* **DIRECTIONS**
Write out the material below again, unchanged.

───── RECORD EXTRACTS

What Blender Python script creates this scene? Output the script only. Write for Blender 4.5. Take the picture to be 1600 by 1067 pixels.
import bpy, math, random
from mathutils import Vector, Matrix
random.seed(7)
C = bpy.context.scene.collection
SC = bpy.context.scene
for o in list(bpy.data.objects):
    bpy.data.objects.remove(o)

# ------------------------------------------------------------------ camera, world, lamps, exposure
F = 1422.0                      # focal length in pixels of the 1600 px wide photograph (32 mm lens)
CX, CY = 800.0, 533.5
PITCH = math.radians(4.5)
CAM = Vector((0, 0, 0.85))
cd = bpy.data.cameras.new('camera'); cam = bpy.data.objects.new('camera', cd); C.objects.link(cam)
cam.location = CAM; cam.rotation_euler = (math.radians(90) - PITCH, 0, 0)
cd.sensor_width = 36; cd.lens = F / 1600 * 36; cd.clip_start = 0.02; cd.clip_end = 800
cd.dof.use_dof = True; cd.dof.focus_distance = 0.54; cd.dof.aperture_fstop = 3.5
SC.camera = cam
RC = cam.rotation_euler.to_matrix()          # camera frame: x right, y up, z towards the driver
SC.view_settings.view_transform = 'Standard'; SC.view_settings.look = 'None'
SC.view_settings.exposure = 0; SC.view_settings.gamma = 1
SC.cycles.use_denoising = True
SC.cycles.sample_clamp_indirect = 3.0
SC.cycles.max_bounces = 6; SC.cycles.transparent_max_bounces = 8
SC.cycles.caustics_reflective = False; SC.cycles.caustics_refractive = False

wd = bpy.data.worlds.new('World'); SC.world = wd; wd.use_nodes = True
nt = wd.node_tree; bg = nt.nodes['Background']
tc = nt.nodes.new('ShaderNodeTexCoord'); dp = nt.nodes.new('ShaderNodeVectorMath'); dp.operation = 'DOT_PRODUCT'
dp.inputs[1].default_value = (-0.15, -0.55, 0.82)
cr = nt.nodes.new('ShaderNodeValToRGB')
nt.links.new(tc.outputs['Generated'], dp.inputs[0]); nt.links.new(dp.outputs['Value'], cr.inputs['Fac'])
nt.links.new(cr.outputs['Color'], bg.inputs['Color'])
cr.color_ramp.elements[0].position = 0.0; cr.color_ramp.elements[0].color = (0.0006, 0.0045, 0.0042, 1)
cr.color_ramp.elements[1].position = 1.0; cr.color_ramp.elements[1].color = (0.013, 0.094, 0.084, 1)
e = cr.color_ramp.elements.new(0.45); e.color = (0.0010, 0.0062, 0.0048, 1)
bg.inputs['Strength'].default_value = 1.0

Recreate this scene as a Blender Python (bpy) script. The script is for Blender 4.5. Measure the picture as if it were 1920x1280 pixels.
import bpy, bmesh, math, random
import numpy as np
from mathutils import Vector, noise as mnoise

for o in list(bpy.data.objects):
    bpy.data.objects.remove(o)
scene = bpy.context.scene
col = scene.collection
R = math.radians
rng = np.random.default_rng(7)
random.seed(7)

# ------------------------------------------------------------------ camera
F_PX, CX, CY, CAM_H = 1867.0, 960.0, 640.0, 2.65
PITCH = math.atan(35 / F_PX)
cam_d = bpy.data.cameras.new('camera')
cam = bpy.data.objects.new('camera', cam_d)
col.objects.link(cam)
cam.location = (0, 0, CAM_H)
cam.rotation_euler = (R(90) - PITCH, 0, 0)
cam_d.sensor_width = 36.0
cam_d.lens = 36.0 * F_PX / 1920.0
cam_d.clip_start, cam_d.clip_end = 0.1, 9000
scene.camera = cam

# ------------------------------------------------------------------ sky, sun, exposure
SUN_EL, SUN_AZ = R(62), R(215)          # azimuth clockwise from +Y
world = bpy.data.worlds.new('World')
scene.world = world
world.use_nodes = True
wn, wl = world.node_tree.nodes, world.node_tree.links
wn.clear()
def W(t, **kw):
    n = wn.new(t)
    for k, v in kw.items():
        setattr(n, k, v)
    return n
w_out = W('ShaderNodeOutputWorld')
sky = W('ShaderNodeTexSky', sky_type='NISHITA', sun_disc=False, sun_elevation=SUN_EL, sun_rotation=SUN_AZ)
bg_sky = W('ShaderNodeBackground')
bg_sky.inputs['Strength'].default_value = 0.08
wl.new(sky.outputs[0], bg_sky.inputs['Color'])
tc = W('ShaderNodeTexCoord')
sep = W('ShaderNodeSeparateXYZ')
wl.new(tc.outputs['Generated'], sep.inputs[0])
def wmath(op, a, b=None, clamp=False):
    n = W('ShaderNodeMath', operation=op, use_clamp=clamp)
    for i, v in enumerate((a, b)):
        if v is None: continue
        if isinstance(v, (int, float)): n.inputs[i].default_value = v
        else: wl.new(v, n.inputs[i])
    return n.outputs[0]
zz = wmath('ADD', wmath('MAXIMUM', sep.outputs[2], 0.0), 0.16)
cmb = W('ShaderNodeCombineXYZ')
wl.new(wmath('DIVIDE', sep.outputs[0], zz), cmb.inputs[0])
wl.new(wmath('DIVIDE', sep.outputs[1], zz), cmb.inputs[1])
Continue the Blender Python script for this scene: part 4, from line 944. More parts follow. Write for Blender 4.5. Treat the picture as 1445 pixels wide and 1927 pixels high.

──────────

* **WORKED ANSWER**
What Blender Python script creates this scene? Output the script only. Write for Blender 4.5. Take the picture to be 1600 by 1067 pixels.
import bpy, math, random
from mathutils import Vector, Matrix
random.seed(7)
C = bpy.context.scene.collection
SC = bpy.context.scene
for o in list(bpy.data.objects):
    bpy.data.objects.remove(o)

# ------------------------------------------------------------------ camera, world, lamps, exposure
F = 1422.0                      # focal length in pixels of the 1600 px wide photograph (32 mm lens)
CX, CY = 800.0, 533.5
PITCH = math.radians(4.5)
CAM = Vector((0, 0, 0.85))
cd = bpy.data.cameras.new('camera'); cam = bpy.data.objects.new('camera', cd); C.objects.link(cam)
cam.location = CAM; cam.rotation_euler = (math.radians(90) - PITCH, 0, 0)
cd.sensor_width = 36; cd.lens = F / 1600 * 36; cd.clip_start = 0.02; cd.clip_end = 800
cd.dof.use_dof = True; cd.dof.focus_distance = 0.54; cd.dof.aperture_fstop = 3.5
SC.camera = cam
RC = cam.rotation_euler.to_matrix()          # camera frame: x right, y up, z towards the driver
SC.view_settings.view_transform = 'Standard'; SC.view_settings.look = 'None'
SC.view_settings.exposure = 0; SC.view_settings.gamma = 1
SC.cycles.use_denoising = True
SC.cycles.sample_clamp_indirect = 3.0
SC.cycles.max_bounces = 6; SC.cycles.transparent_max_bounces = 8
SC.cycles.caustics_reflective = False; SC.cycles.caustics_refractive = False

wd = bpy.data.worlds.new('World'); SC.world = wd; wd.use_nodes = True
nt = wd.node_tree; bg = nt.nodes['Background']
tc = nt.nodes.new('ShaderNodeTexCoord'); dp = nt.nodes.new('ShaderNodeVectorMath'); dp.operation = 'DOT_PRODUCT'
dp.inputs[1].default_value = (-0.15, -0.55, 0.82)
cr = nt.nodes.new('ShaderNodeValToRGB')
nt.links.new(tc.outputs['Generated'], dp.inputs[0]); nt.links.new(dp.outputs['Value'], cr.inputs['Fac'])
nt.links.new(cr.outputs['Color'], bg.inputs['Color'])
cr.color_ramp.elements[0].position = 0.0; cr.color_ramp.elements[0].color = (0.0006, 0.0045, 0.0042, 1)
cr.color_ramp.elements[1].position = 1.0; cr.color_ramp.elements[1].color = (0.013, 0.094, 0.084, 1)
e = cr.color_ramp.elements.new(0.45); e.color = (0.0010, 0.0062, 0.0048, 1)
bg.inputs['Strength'].default_value = 1.0

Recreate this scene as a Blender Python (bpy) script. The script is for Blender 4.5. Measure the picture as if it were 1920x1280 pixels.
import bpy, bmesh, math, random
import numpy as np
from mathutils import Vector, noise as mnoise

for o in list(bpy.data.objects):
    bpy.data.objects.remove(o)
scene = bpy.context.scene
col = scene.collection
R = math.radians
rng = np.random.default_rng(7)
random.seed(7)

# ------------------------------------------------------------------ camera
F_PX, CX, CY, CAM_H = 1867.0, 960.0, 640.0, 2.65
PITCH = math.atan(35 / F_PX)
cam_d = bpy.data.cameras.new('camera')
cam = bpy.data.objects.new('camera', cam_d)
col.objects.link(cam)
cam.location = (0, 0, CAM_H)
cam.rotation_euler = (R(90) - PITCH, 0, 0)
cam_d.sensor_width = 36.0
cam_d.lens = 36.0 * F_PX / 1920.0
cam_d.clip_start, cam_d.clip_end = 0.1, 9000
scene.camera = cam

# ------------------------------------------------------------------ sky, sun, exposure
SUN_EL, SUN_AZ = R(62), R(215)          # azimuth clockwise from +Y
world = bpy.data.worlds.new('World')
scene.world = world
world.use_nodes = True
wn, wl = world.node_tree.nodes, world.node_tree.links
wn.clear()
def W(t, **kw):
    n = wn.new(t)
    for k, v in kw.items():
        setattr(n, k, v)
    return n
w_out = W('ShaderNodeOutputWorld')
sky = W('ShaderNodeTexSky', sky_type='NISHITA', sun_disc=False, sun_elevation=SUN_EL, sun_rotation=SUN_AZ)
bg_sky = W('ShaderNodeBackground')
bg_sky.inputs['Strength'].default_value = 0.08
wl.new(sky.outputs[0], bg_sky.inputs['Color'])
tc = W('ShaderNodeTexCoord')
sep = W('ShaderNodeSeparateXYZ')
wl.new(tc.outputs['Generated'], sep.inputs[0])
def wmath(op, a, b=None, clamp=False):
    n = W('ShaderNodeMath', operation=op, use_clamp=clamp)
    for i, v in enumerate((a, b)):
        if v is None: continue
        if isinstance(v, (int, float)): n.inputs[i].default_value = v
        else: wl.new(v, n.inputs[i])
    return n.outputs[0]
zz = wmath('ADD', wmath('MAXIMUM', sep.outputs[2], 0.0), 0.16)
cmb = W('ShaderNodeCombineXYZ')
wl.new(wmath('DIVIDE', sep.outputs[0], zz), cmb.inputs[0])
wl.new(wmath('DIVIDE', sep.outputs[1], zz), cmb.inputs[1])
Continue the Blender Python script for this scene: part 4, from line 944. More parts follow. Write for Blender 4.5. Treat the picture as 1445 pixels wide and 1927 pixels high.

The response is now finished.